Seasons of the Tallgrass Prairie by Paul A. Johnsgard

Seasons of the Tallgrass Prairie by Paul A. Johnsgard

Author:Paul A. Johnsgard [Johnsgard, Paul A.]
Language: eng
Format: epub
Tags: NAT024000 Nature / Essays
ISBN: 9780803256972
Publisher: UNP - Bison Books
Published: 2014-09-16T04:00:00+00:00


13

Nebraska’s City-Dwelling Peregrines

During the 1930s and 1940s there were about 500 pairs of peregrines in the United States, including about 210 active nests in the eastern states and 250–350 nests in the western United States. Additionally, the arctic peregrine, a tundra-nesting race, consisted of perhaps 150 pairs that nested in high latitudes from Alaska to Greenland. Over all of their range the birds typically nested on steep cliff sides, and because of this need for tall-cliff nesting sites, there are no firm historical nest records for Nebraska, although some evidence exists for possible breeding having occurred near Fort Robinson in 1903.

By 1960 the peregrine’s North American population had crashed, mostly as a result of the effects of pesticides introduced after World War II, especially DDT. DDT enters the falcon’s system through its consumption of poisoned prey, especially insect-eating birds, and interferes with the hormones regulating a female peregrine’s reproductive system. As a result, she lays soft-shelled eggs that might be crushed by the incubating bird or that otherwise fail to hatch. The peregrine falcon population had reached critically low numbers in North America by 1970, when it was listed as nationally endangered. It was among the species to be added to the initial list of nationally endangered species when the Endangered Species Act was enacted in 1973, thus becoming eligible for federal research and population recovery efforts.

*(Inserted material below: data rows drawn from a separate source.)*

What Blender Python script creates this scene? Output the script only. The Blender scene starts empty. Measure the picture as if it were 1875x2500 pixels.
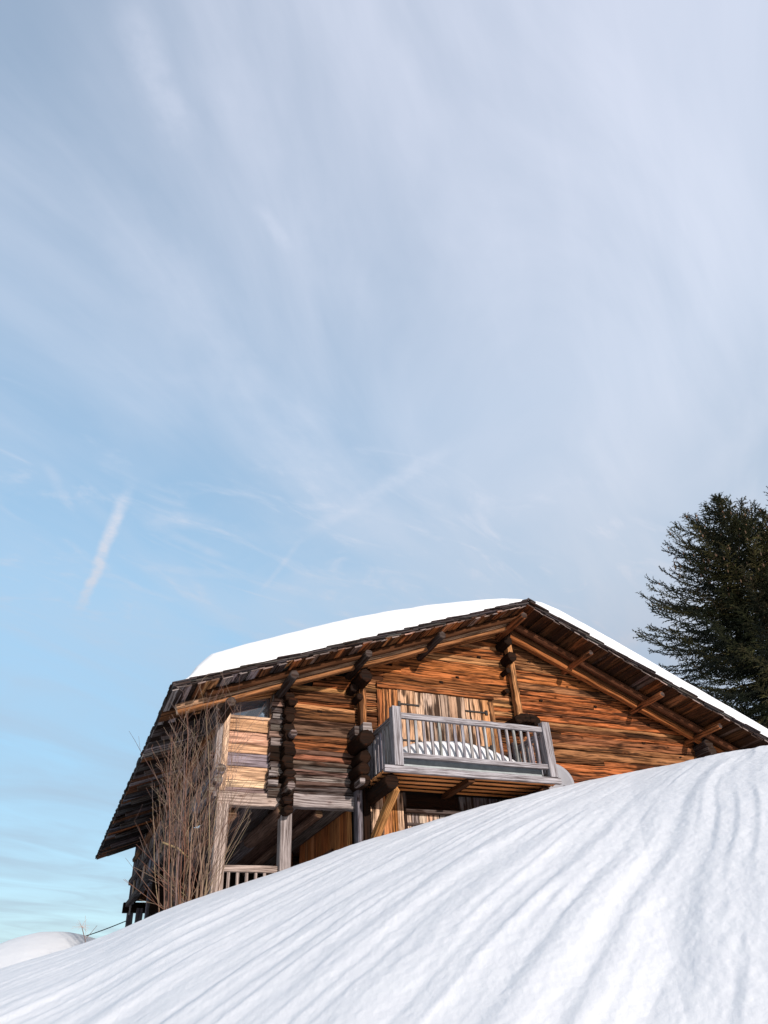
import bpy, math, random
import numpy as np
from mathutils import Vector, Matrix
random.seed(11)
rng = np.random.default_rng(5)
R_ = random.uniform
rad = math.radians
S = bpy.context.scene
COL = S.collection

# ------------------------------------------------------------------ object helpers
def tag(o, label=None, cat=None, group=None, kind=None):
    if label: o['label'] = label
    if cat: o['category'] = cat
    if group: o['group'] = group
    if kind: o['kind'] = kind
    return o
def empty(name, loc=(0, 0, 0), parent=None):
    o = bpy.data.objects.new(name, None); COL.objects.link(o); o.location = loc
    o.empty_display_size = .2
    if parent: o.parent = parent
    return o

class MB:
    """collects faces with UVs (metres, u along the grain) and a tint per piece"""
    def __init__(s): s.v = []; s.f = []; s.uv = []; s.t = []; s.sm = []
    def face(s, idx, uvs, tint, smooth=False):
        s.f.append(idx); s.uv.extend(uvs); s.t.extend([tint] * len(idx)); s.sm.append(smooth)
    def sweep(s, pts, frames, prof, tint, uo=None, vo=None, cap=True, smooth=False, captint=None):
        """pts: centres; frames: (side, up, scale) ; prof: closed list of (a,b)"""
        uo = R_(0, 90) if uo is None else uo; vo = R_(0, 90) if vo is None else vo
        n = len(prof); base = len(s.v); L = 0; us = []; per = [0]
        for k in range(n):
            a = prof[k]; b = prof[(k + 1) % n]; per.append(per[-1] + math.hypot(a[0] - b[0], a[1] - b[1]))
        for i, p in enumerate(pts):
            if i: L += (Vector(p) - Vector(pts[i - 1])).length
            us.append(uo + L)
            sd, up, sc = frames[i]; p = Vector(p)
            pr = prof if not callable(sc) else sc(prof)
            for k, (a, b) in enumerate(pr):
                s.v.append(p + sd * a * (1 if callable(sc) else sc) + up * b * (1 if callable(sc) else sc))
        for i in range(len(pts) - 1):
            for k in range(n):
                k2 = (k + 1) % n
                a = base + i * n
                s.face([a + k, a + k2, a + n + k2, a + n + k],
                       [(us[i], vo + per[k]), (us[i], vo + per[k + 1]), (us[i + 1], vo + per[k + 1]), (us[i + 1], vo + per[k])], tint, smooth)
        if cap:
            ct = captint or tint
            for e, i in ((0, 0), (1, len(pts) - 1)):
                a = base + i * n
                idx = [a + k for k in range(n)]; uv = [(uo + 40 + prof[k][0] * .3, vo + prof[k][1]) for k in range(n)]
                if e == 0: idx = idx[::-1]; uv = uv[::-1]
                s.face(idx, uv, ct)
    def beam(s, A, B, w, h, tint, up=(0, 0, 1), seg=1, jit=0.0, ch=None, captint=None, twist=0, cap=True):
        """rectangular beam from A to B: w across, h along up; chamfered and slightly uneven"""
        A = Vector(A); B = Vector(B); d = (B - A).normalized(); up = Vector(up)
        sd = d.cross(up).normalized(); up = sd.cross(d).normalized()
        ch = min(w, h) * .12 if ch is None else ch
        a, b = w / 2, h / 2; c = ch
        if c > 0.0005:
            prof = [(-a + c, -b), (a - c, -b), (a, -b + c), (a, b - c), (a - c, b), (-a + c, b), (-a, b - c), (-a, -b + c)]
        else: prof = [(-a, -b), (a, -b), (a, b), (-a, b)]
        pts = []; fr = []
        for i in range(seg + 1):
            t = i / seg
            pts.append(A.lerp(B, t) + sd * R_(-jit, jit) + up * R_(-jit, jit))
            if jit:
                j = [(R_(-jit, jit) * .6, R_(-jit, jit) * .6) for _ in prof]
                fr.append((sd, up, (lambda pr, j=j: [(x + q[0], y + q[1]) for (x, y), q in zip(pr, j)])))
            else: fr.append((sd, up, 1.0))
        s.sweep(pts, fr, prof, tint, captint=captint, cap=cap)
    def box(s, x0, x1, y0, y1, z0, z1, tint, axis='x', ch=0.004, jit=0.0, seg=1, captint=None):
        c = ((x0 + x1) / 2, (y0 + y1) / 2, (z0 + z1) / 2)
        if axis == 'x': s.beam((x0, c[1], c[2]), (x1, c[1], c[2]), y1 - y0, z1 - z0, tint, (0, 0, 1), seg, jit, ch, captint)
        elif axis == 'y': s.beam((c[0], y0, c[2]), (c[0], y1, c[2]), x1 - x0, z1 - z0, tint, (0, 0, 1), seg, jit, ch, captint)
        else: s.beam((c[0], c[1], z0), (c[0], c[1], z1), x1 - x0, y1 - y0, tint, (0, 1, 0), seg, jit, ch, captint)
    def log(s, A, B, r, tint, n=12, seg=4, rough=.06, captint=None, r2=None, smooth=True, flat=0):
        A = Vector(A); B = Vector(B); d = (B - A).normalized()
        up = Vector((0, 0, 1)) if abs(d.z) < .9 else Vector((0, 1, 0))
        sd = d.cross(up).normalized(); up = sd.cross(d).normalized(); r2 = r2 or r
        ph = [1 + R_(-rough, rough) for _ in range(n)]
        prof = [(math.cos(6.2832 * k / n) * r * ph[k], math.sin(6.2832 * k / n) * r * ph[k]) for k in range(n)]
        if flat: prof = [(x, max(-r * flat, min(r * flat, y))) for x, y in prof]
        pts = [A.lerp(B, i / seg) + (sd * R_(-1, 1) + up * R_(-1, 1)) * r * rough * .6 for i in range(seg + 1)]
        fr = [(sd, up, 1 + (r2 / r - 1) * i / seg) for i in range(seg + 1)]
        # worn, chewed end
        jj = [(R_(.70, .93), R_(-.2, .2) * r * rough * 3) for _ in range(n)]
        pts = [pts[0] - d * r * .16] + pts
        fr = [(sd, up, (lambda pr, jj=jj: [(x * q[0], y * q[0]) for (x, y), q in zip(pr, jj)]))] + fr
        s.sweep(pts, fr, prof, tint, captint=captint, smooth=smooth)
    def tube(s, pts, rs, n, tint, cap=False):
        pts = [Vector(p) for p in pts]; fr = []
        for i, p in enumerate(pts):
            d = (pts[min(i + 1, len(pts) - 1)] - pts[max(i - 1, 0)]).normalized()
            up = Vector((.13, .99, .05)); sd = d.cross(up).normalized(); u2 = sd.cross(d)
            fr.append((sd, u2, rs[i]))
        prof = [(math.cos(6.2832 * k / n), math.sin(6.2832 * k / n)) for k in range(n)]
        s.sweep(pts, fr, prof, tint, cap=cap, smooth=n > 3)
    def build(s, name, mat, parent=None, loc=None):
        me = bpy.data.meshes.new(name)
        o_ = Vector((0, 0, 0))
        if parent is None and loc is not None: o_ = Vector(loc)
        me.from_pydata([tuple(Vector(v) - o_) for v in s.v], [], s.f)
        uvl = me.uv_layers.new(name='UVMap')
        uvl.data.foreach_set('uv', np.array(s.uv, dtype=np.float32).ravel())
        ca = me.color_attributes.new('tint', 'FLOAT_COLOR', 'CORNER')
        t = np.ones((len(s.t), 4), dtype=np.float32); t[:, :3] = np.array(s.t, dtype=np.float32)[:, :3]
        ca.data.foreach_set('color', t.ravel())
        me.polygons.foreach_set('use_smooth', s.sm)
        me.materials.append(mat); me.update()
        o = bpy.data.objects.new(name, me); COL.objects.link(o); o.location = o_
        if parent: o.parent = parent
        return o

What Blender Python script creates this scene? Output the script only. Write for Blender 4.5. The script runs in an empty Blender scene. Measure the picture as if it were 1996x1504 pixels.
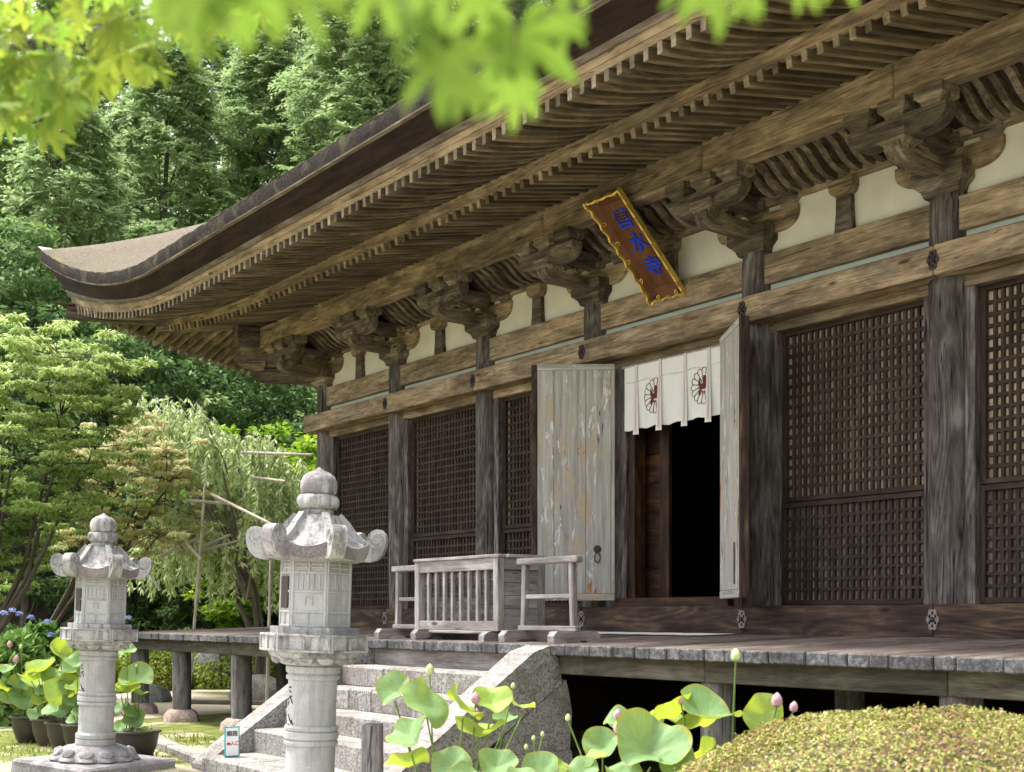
import bpy, math, random
import numpy as np
from math import sin, cos, pi, radians as R
from mathutils import Vector, Matrix

rng = random.Random(7)
nrg = np.random.default_rng(11)
scn = bpy.context.scene
COL = scn.collection

# ------------------------------------------------------------------ camera
FPX, WPX, YAW, HOR = 2347.0, 1996.0, 0.662, 1201.0
CAM = Vector((18.971, -10.64, 1.70))
FW = Vector((-cos(YAW), sin(YAW), 0.0))
RT = Vector((FW.y, -FW.x, 0.0))
cd = bpy.data.cameras.new('camera')
cam = bpy.data.objects.new('camera', cd)
COL.objects.link(cam)
cam.location = CAM
cam.rotation_euler = FW.to_track_quat('-Z', 'Y').to_euler()
cd.sensor_width = 36.0
cd.lens = 36.0 * FPX / WPX
cd.shift_y = (HOR - 752.0) / WPX
cd.clip_start = 0.05
cd.clip_end = 800.0
cd.dof.use_dof = True
cd.dof.focus_distance = 13.5
cd.dof.aperture_fstop = 4.2
scn.camera = cam

# ------------------------------------------------------------------ sky, sun, exposure
SUN_EL, SUN_AZ = R(66.0), R(242.0)      # azimuth measured from +Y towards +X
w = bpy.data.worlds.new('World')
scn.world = w
w.use_nodes = True
wn = w.node_tree
wn.nodes.clear()
wo = wn.nodes.new('ShaderNodeOutputWorld')
bg = wn.nodes.new('ShaderNodeBackground')
sky = wn.nodes.new('ShaderNodeTexSky')
sky.sky_type = 'NISHITA'
sky.sun_disc = False
sky.sun_elevation = SUN_EL
sky.sun_rotation = SUN_AZ
sky.air_density = 1.0
sky.dust_density = 4.0
sky.ozone_density = 1.0
hs = wn.nodes.new('ShaderNodeHueSaturation')
hs.inputs['Saturation'].default_value = 0.30
wn.links.new(sky.outputs[0], hs.inputs['Color'])
wn.links.new(hs.outputs[0], bg.inputs[0])
bg.inputs[1].default_value = 0.15
wn.links.new(bg.outputs[0], wo.inputs[0])
sd = bpy.data.lights.new('sun', 'SUN')
sd.energy = 2.0
sd.angle = R(11.0)
sd.color = (1.0, 0.955, 0.88)
sun = bpy.data.objects.new('sun', sd)
COL.objects.link(sun)
sun_dir = Vector((sin(SUN_AZ) * cos(SUN_EL), cos(SUN_AZ) * cos(SUN_EL), sin(SUN_EL)))
sun.rotation_euler = sun_dir.to_track_quat('Z', 'Y').to_euler()
scn.view_settings.view_transform = 'Standard'
scn.view_settings.look = 'None'
scn.view_settings.exposure = 1.9
scn.view_settings.gamma = 1.0
scn.view_settings.use_curve_mapping = False
scn.render.engine = 'CYCLES'
scn.cycles.max_bounces = 6
scn.cycles.diffuse_bounces = 3
scn.cycles.adaptive_threshold = 0.02
scn.cycles.transparent_max_bounces = 8
scn.cycles.caustics_reflective = False
scn.cycles.caustics_refractive = False


def ray(x, y):
    t = (x - WPX / 2) / FPX
    return FW + RT * t + Vector((0, 0, (HOR - y) / FPX))


def at(x, y, Z=None, X=None, Y=None, z=None):
    """a real place in the world from a direction and one known distance or plane"""
    d = ray(x, y)
    if Y is not None:
        Z = (Y - CAM.y) / d.y
    elif X is not None:
        Z = (X - CAM.x) / d.x
    elif z is not None:
        Z = (z - CAM.z) / d.z
    return CAM + d * Z


# ------------------------------------------------------------------ mesh builder
def ident():
    return Matrix.Identity(3)


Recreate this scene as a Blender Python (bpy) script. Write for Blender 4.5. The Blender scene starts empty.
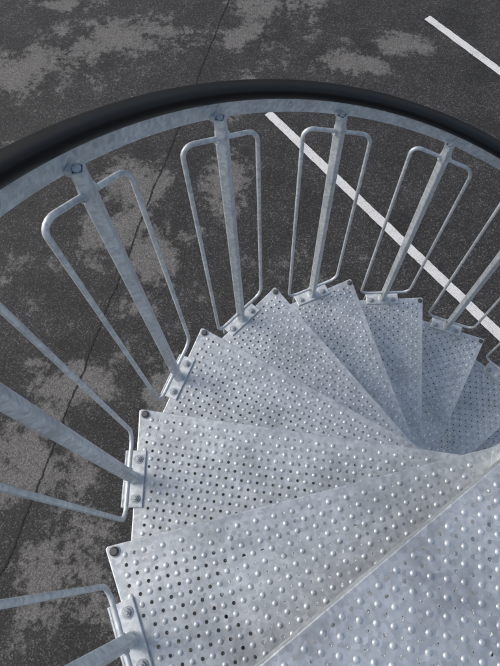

It was not uncommon during the late 1960s to walk across the University of Nebraska’s Lincoln campus and see dead and dying songbirds after DDT had been sprayed to try to control summer mosquito populations. The publication of Rachel Carson’s book Silent Spring in 1962 had alerted the country to the dangers of using such pesticides, but it took another decade of political and legal fighting before the sale and use of DDT in the United States was finally prohibited. In the late 1960s I published a community columnist piece in the Lincoln Journal, pointing out the health perils to both humans and wildlife of using DDT. I very soon received an irate letter from one of the vice presidents of Vesicol, the largest American producer of DDT and other agricultural chemicals, telling me that the substance was completely harmless, and that to prove it he sprinkled a teaspoonful of DDT on his breakfast cereal every morning! I didn’t reply but have often wondered how much longer he survived.

The increasing construction of high-rise buildings in many U.S. cities has had an unexpected benefit for peregrines. Evidently accepting the idea that skyscrapers are nothing but artificial cliffs, peregrines began nesting on their highest ledges as their numbers slowly began to increase in the late 1970s. Cities not only provide such potential nest sites but also an abundant supply of prey in the form of urban birds, such as rock pigeons and starlings, and freedom from predators of newly fledged birds, such as great horned owls and golden eagles. Buildings that are at least ten stories high are selected; such heights are apparently the lowest that the birds will accept.